Nietrudno zauważyć wyraźne różnice w sposobie przygotowywania ciasta piernikowego. I zapewne każda gospodyni ma swój ulubiony i wypróbowany przepis. Czasem jednak warto spróbować czegoś innego.

Ponieważ święta niebawem, podam pochodzący z Kujaw szybki przepis na 70 małych, wykrawanych foremką pierniczków:

4 niepełne szklanki mąki, pół kostki margaryny, 3 całe jajka, 2,5 łyżeczki proszku do pieczenia, pół szklanki cukru, 2 paczki przypraw piernikowych, szczypta ostrej papryki i 2 łyżki miodu.
Wszystkie składniki prócz miodu zagnieść (ciasto będzie się trochę kruszyło), roztopić miód, dodać do ciasta i zagnieść. Ciasto wałkować na 0,5 cm i wykrawać foremkami pierniczki. Piec 7 minut w temperaturze 175 st.C. Jeśli chcemy, żeby pierniczki były ciemniejsze, trzeba odjąć 2 łyżki mąki i w zamian dać kakao. Pierniczki dowolnie dekorujemy lukrem, co może być wspaniałą inspiracją i zabawą dla najmłodszych.

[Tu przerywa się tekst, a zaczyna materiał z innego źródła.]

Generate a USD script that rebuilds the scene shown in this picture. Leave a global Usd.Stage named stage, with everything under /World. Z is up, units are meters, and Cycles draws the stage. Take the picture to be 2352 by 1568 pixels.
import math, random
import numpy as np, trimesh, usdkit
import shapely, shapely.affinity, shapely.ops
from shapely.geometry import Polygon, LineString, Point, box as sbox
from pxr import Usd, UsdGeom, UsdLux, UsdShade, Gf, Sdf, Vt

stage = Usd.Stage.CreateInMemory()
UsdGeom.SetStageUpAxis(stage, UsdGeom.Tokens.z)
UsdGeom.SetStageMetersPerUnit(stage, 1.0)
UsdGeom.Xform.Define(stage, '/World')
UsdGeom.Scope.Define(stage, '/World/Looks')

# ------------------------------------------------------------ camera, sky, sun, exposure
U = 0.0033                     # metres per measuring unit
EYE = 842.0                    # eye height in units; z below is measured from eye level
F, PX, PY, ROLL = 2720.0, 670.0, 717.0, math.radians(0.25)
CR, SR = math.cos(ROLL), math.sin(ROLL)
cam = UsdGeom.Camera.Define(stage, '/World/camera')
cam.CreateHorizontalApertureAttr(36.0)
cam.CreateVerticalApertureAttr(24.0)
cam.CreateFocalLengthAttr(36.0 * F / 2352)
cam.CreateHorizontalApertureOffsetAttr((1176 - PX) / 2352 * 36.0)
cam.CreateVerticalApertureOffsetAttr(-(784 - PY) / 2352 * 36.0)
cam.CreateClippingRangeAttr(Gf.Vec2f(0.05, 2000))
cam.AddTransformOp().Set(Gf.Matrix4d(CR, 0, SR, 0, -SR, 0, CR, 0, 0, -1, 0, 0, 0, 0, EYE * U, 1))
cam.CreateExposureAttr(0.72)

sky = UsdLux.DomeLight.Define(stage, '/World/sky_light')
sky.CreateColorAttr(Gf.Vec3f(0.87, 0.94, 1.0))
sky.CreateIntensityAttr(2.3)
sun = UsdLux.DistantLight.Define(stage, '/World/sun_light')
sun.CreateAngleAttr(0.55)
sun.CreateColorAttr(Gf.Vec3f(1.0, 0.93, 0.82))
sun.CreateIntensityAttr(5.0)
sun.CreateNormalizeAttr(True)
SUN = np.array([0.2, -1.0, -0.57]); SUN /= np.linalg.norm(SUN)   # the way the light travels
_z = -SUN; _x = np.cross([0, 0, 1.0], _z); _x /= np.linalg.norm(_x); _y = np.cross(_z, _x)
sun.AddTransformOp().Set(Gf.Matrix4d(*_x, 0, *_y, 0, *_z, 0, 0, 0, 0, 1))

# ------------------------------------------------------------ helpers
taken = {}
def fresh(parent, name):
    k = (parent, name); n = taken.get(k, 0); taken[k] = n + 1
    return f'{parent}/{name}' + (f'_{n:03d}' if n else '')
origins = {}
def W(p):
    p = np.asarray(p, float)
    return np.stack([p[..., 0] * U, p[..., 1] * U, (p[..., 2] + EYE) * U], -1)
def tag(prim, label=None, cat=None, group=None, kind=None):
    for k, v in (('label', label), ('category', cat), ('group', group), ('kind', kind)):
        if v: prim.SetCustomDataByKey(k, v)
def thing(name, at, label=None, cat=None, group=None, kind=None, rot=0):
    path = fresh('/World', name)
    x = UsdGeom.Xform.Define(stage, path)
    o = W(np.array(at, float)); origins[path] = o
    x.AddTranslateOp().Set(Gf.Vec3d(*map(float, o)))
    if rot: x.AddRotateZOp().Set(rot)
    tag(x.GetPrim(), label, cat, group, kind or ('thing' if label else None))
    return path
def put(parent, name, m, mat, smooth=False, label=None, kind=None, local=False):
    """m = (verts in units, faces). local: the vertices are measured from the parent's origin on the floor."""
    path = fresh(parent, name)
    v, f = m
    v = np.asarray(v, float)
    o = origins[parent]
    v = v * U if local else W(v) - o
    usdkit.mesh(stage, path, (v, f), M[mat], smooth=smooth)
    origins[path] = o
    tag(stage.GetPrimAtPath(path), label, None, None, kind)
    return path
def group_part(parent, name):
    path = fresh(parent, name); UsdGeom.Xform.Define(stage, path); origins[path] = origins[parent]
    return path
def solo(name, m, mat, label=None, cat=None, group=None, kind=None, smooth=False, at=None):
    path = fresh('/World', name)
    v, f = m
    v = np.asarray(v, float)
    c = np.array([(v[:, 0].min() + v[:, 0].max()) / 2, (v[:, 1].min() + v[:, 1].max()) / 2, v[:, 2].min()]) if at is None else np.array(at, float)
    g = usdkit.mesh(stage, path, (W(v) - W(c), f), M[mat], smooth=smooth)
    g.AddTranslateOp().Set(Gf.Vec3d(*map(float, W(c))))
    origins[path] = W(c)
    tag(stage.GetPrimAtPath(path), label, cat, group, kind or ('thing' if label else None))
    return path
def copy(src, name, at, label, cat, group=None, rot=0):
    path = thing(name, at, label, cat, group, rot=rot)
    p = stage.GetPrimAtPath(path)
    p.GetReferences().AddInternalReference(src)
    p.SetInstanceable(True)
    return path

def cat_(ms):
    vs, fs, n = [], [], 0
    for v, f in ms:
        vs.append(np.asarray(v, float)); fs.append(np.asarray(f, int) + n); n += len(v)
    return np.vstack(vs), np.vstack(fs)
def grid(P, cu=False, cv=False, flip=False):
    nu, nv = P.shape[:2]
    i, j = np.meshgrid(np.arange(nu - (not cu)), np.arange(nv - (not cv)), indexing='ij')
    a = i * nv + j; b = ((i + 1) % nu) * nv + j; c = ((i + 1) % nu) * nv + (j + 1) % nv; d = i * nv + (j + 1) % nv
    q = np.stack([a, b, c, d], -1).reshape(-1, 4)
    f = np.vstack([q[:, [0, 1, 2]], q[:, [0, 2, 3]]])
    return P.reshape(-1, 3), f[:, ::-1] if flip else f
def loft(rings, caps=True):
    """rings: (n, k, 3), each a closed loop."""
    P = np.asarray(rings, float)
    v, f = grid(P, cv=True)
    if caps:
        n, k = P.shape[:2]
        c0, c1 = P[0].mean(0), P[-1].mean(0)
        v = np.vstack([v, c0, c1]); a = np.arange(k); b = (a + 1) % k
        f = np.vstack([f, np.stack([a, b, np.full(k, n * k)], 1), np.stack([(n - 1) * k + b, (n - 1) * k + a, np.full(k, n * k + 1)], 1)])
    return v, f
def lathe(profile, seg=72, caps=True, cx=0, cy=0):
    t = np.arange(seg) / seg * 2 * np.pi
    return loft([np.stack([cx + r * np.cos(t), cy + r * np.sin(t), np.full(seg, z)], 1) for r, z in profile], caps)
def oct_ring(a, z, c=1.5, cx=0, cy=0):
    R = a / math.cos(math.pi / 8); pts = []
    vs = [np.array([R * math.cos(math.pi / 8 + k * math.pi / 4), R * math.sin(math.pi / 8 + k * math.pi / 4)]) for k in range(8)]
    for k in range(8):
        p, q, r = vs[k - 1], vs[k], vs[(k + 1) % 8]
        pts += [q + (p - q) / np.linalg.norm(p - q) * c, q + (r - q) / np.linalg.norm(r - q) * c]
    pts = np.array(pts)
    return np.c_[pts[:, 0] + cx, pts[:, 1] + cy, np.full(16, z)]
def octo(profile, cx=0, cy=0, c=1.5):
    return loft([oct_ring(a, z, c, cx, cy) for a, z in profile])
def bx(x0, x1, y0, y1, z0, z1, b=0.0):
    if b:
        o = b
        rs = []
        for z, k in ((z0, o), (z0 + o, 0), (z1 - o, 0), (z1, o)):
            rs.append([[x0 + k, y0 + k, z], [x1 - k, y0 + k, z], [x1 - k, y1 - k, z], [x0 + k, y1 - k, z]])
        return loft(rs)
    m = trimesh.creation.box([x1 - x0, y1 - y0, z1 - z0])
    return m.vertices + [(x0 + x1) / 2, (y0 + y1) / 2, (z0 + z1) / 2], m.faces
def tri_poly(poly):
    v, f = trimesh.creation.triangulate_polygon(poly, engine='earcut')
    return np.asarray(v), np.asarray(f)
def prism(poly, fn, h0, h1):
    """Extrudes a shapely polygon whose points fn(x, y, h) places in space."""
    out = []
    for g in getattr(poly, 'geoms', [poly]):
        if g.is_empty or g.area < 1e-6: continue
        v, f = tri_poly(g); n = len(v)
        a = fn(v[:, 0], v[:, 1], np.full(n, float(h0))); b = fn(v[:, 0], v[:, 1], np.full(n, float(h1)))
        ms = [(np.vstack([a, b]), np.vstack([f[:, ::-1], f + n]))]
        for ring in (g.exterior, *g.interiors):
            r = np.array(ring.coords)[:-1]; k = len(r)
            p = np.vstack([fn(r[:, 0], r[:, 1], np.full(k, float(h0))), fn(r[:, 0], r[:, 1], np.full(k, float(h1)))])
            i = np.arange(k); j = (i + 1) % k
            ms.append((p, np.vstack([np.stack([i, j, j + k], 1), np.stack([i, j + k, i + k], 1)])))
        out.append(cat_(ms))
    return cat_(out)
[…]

I jeszcze jeden przepis na miodowe pierniczki z Zaolzia:

50 dag sztucznego miodu, kostka margaryny, 15 dag cukru, 4 jajka, 1 kg mąki pszennej, 2 łyżeczki proszku do pieczenia, 2 torebki przypraw do pierników.
Miód i margarynę roztopić, dodać przyprawy, wymieszać. 10 dag cukru zagotować z 4-5 łyżkami wody, wlać do masy z miodem, wymieszać. Żółtka utrzeć z resztką cukru, dodać masę miodową, cały czas ucierając. Dodawać proszek wymieszany z mąką. Białka ubić na sztywną pianę i dodać do masy. Dokładnie wymieszać, posypać ciasto mąką i odstawić na 24 godziny, aby stężało. Wałkować 0,5 cm placki, wykrawać foremkami ciastka, układać na brytfannie, piec 20 min. W temp. 180 st. C. Dowolnie dekorować.

I tak w największym skrócie przedstawiłam Wam historię piernika, jednak gorąco namawiam na wycieczkę do urokliwego Torunia, zwiedzenie Muzeum Piernika, a przede wszystkim skosztowanie toruńskich specjałów: pierniczków o różnych smakach i w różnym kształcie, słynnych katarzynek, czy też ciasta piernikowego.